When I was a realtor I was in houses built during all different eras. Some differences I noticed were; architectural style and design, quality of building materials, general layout differences, and sizes of rooms. Typically houses built before 1960-ish had rooms that were smaller with closets that were a fraction of the size of houses built later. In modern day real estate, a room cannot be counted as a bedroom without a door and a closet. Culturalism has now dictated housing standards of definition!

My dad will be 72 this year. When he was a boy being raised on a farm in the 1940-50's, he had several hooks on the wall in his bedroom that served as his closet. He had 3 pair of pants; 2 work pairs so while one was being washed you had another pair to wear, and one pair that were your good Sunday-go-to-meetin church pants. Maybe you had 4-6 shirts and two pair of shoes, but not much more.

Fast forward to today, some 60+ years later, and watch the show "House Hunters" to see people's desires to have enough closet space. It is deal breaker for many if there are small closets. We now need WALK-IN closets to house our clothes and accessories. The amazing thing is there are still only 7 days a week, 168 hours in a week with only approximately 112 hours of that time not spent sleeping thus requiring we wear clothes. And yet we have walk-in closets full of stuff of which we probably still only wear and gravitate toward a small portion of for like-ability reasons.

The woman standing near me, carrying with her luggage two Vera Bradley bags, commented that she bought 4 bags at the Vera Bradley show for $200. Normally, she stated, they would have cost her $500 or more. I smiled, giving her faux accolades for her "bargain money saving" over purchase! I stood listening to her while carrying a resale shop purse I bought for $4 still feeling excessive because I had 4 other purses at home.

We justify our bargains even. We rationalize the clearance rack. We applaud ourselves over coupons and hoards of food stashes that cost us pennies declaring we will eventually use it.

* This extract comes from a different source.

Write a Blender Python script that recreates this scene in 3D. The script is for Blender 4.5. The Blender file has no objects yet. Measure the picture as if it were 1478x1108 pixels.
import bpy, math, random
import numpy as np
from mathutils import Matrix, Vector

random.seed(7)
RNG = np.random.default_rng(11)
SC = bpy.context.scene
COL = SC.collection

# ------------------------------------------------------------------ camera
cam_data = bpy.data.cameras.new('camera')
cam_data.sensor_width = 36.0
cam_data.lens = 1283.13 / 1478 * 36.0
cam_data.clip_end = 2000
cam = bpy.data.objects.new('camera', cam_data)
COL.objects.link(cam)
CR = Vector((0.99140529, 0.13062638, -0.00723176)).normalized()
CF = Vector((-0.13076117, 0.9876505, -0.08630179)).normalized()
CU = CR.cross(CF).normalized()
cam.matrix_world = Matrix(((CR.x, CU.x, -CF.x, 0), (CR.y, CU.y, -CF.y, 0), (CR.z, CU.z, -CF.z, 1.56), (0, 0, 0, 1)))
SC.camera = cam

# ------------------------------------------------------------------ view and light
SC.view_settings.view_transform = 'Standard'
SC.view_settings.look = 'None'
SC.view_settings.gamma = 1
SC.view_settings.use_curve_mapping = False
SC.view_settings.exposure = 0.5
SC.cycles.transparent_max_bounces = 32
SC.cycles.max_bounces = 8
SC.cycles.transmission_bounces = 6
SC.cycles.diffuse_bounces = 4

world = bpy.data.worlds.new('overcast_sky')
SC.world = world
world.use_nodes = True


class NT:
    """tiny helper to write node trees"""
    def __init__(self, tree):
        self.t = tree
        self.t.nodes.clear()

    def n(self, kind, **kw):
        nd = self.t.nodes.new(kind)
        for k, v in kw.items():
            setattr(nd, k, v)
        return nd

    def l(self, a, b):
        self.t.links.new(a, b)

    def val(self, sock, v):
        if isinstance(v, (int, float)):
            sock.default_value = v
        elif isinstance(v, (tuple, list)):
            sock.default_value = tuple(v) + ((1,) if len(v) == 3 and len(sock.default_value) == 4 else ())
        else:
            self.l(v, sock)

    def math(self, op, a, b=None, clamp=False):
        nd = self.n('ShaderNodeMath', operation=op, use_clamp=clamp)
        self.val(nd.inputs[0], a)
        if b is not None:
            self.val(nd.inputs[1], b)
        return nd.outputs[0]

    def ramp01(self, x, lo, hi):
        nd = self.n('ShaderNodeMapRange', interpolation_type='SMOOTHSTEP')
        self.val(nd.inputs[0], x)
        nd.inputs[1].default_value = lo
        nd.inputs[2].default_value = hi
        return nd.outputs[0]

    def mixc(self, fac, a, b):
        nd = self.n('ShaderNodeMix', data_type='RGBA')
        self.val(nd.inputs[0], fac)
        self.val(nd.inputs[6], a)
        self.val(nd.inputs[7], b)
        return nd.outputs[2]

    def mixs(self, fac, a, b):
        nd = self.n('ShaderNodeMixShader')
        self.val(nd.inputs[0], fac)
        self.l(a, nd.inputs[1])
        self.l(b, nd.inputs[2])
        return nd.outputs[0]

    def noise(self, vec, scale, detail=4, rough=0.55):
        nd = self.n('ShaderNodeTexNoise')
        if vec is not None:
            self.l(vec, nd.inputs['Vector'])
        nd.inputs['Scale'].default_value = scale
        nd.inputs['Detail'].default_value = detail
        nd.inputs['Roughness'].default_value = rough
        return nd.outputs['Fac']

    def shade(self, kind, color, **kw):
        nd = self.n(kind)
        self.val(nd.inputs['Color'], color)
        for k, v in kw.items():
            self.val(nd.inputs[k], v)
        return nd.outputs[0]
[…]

Our culture could no more live with 4 hooks on the wall for a closet, 3 pair of pants and 2 pair of shoes than astronauts could survive without space suits on Mars. We are in excess on just about everything in our culture - clothes, belongings, size of houses, our weight, our intolerances, our rights, our privileges, our consumption of food, and our debt. Having too much is just another form of neediness.